Nongovernmental analysts are another stop. The left-leaning California Budget Project has just published one of its periodic, side-by-side comparisons, in this case showing the conflicts between what Gov. Arnold Schwarzenegger proposes in the revised budget he released in May and what the Legislature's dominant Democrats have just finalized.
The clearest set of numbers, however, may not be found in any version of the state budget but rather in the actual cash reports published by the state controller's office. They tell us what's coming into the state treasury from various taxes and other revenue sources and where it's being spent.
There is some discrepancy between the controller's numbers and the budget's, because the former show what's already happened, while the latter project what's supposed to happen. But the controller's report gives us a fairly clear picture of the state's finances. And it's not pretty.
During the fiscal year that ended June 30, the general fund received $96.4 billion in revenues and spent $103.4 billion.
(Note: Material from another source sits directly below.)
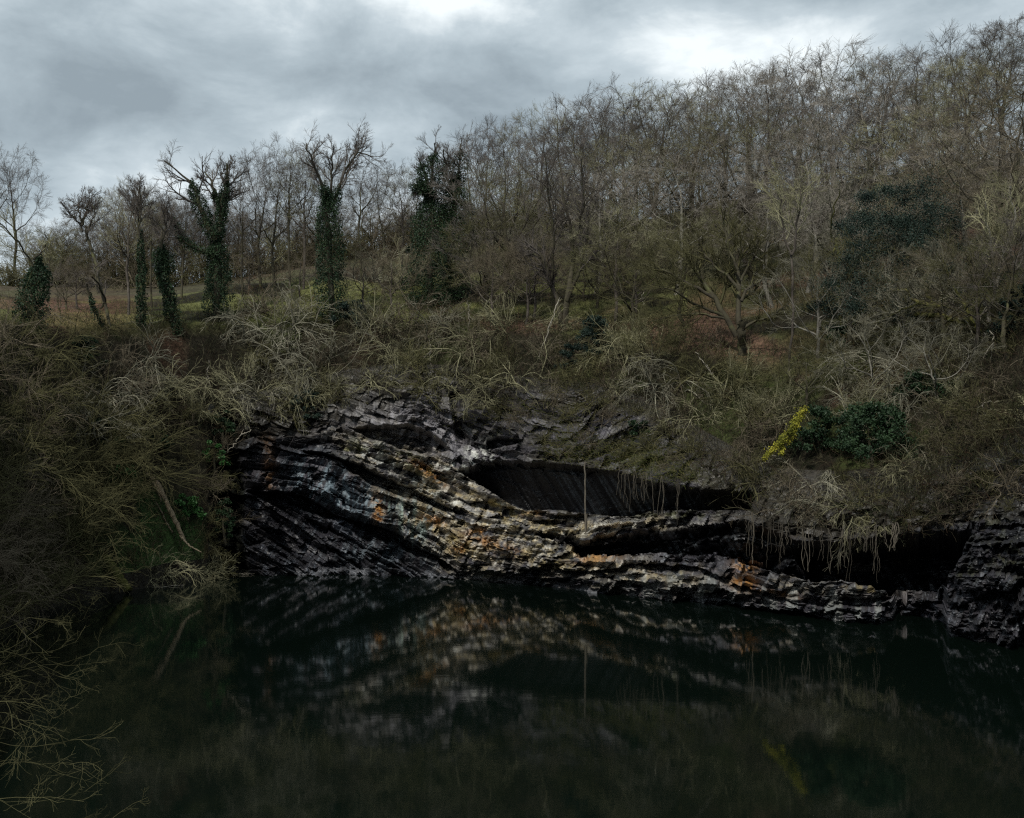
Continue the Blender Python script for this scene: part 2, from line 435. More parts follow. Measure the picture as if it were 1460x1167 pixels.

This means there was a $7 billion shortfall, much of it covered by tapping reserves, delaying some payments and borrowing several billion dollars.
Schwarzenegger and legislators may disagree sharply on the 2008-09 budget, but they do agree that it has a $15.2 billion deficit. That would indicate, therefore, that roughly half of the overall deficit is "structural," meaning it's built into the system, and the other half is cyclical, caused by a deteriorating economy.
The controller's report also indicates why the deficit will be difficult to close without new taxes or other revenues. During the 2007-08 fiscal year, three-fourths of spending was in what are called "subventions" to local governments, especially counties, and school and community districts, while the state directly spent the remaining one-quarter on its own operations, most notably $9.2 billion on prisons and $6.3 billion on four-year colleges.
Only $11.3 billion was spent on everything else in state government (aside from special fund agencies such as Caltrans). Nearly a third of that was to service state debt.
Those who blithely contend that cutting the state bureaucracy would somehow close the deficit (as Schwarzenegger once did) are all wet. Education, health and welfare services, prisons and aid to local governments consume 90 percent of the state budget, so any meaningful spending reductions would have to come from those areas.
That's about as starkly realistic as it gets.